In another key area – the Coast – turnout was up with McDaniel doing better than expected since Cochran has been heralded for leading the effort to obtain federal funds for the area after the ravages of Hurricane Katrina in 2005. The Cochran campaign has been working especially hard to erase McDaniel’s surprising victory in Jackson County.

The Cochran campaign has spoken of “expanding the electorate,” which seldom occurs in runoffs. There has been evidence that Cochran supporters are hoping to pick up Democratic voters, especially African-Americans who traditionally vote Democratic.

Since eventual Democratic senatorial nominee Travis Childers of Booneville faced only token opposition, only 85,866 people voted in his primary, leaving a lot of Democrats eligible to cross over and vote in the Republican runoff.

Most believe that would help Cochran, who has had more black suppport than most Mississippi Republicans throughout his long tenure.

But state Democratic Party Chair Rickey Cole, who like McDaniel is a Jones County native, questioned that strategy.

“That would be equivalent to having a really tight Democratic primary and one of the candidates looking to members of the Tea Party for help,” he said.

Cole pointed out that there are hundreds of thousands of people who tend to vote for the Republican nominee in the general election who did not participate in the June 3 primary.

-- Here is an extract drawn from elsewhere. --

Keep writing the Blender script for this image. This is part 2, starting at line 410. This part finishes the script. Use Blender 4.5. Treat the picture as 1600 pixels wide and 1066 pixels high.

For instance, 710,746 Mississippians voted for Republican Mitt Romney for president in the 2012 general election. On June 3, 157,733 voted for McDaniel, 156,315 voted for Cochran and 4,854 voted for the lesser known Thomas Carey of Hernando, forcing the runoff.

That leaves a lot of people who presumably tend to vote Republican, but did not participate on June 3. The only problem is getting the people to the polls, and there’s no way to judge for whom they would vote.

History indicates it will be tough just to get them to the polls. Kondik and Skelley point out in Sabato’s Crystal Ball that in 40 Senate primaries that led to runoffs since 1980 a cumulative 20.7 million people voted in the first primary compared to 13.9 million in the second – a dropoff of 32.6 percent.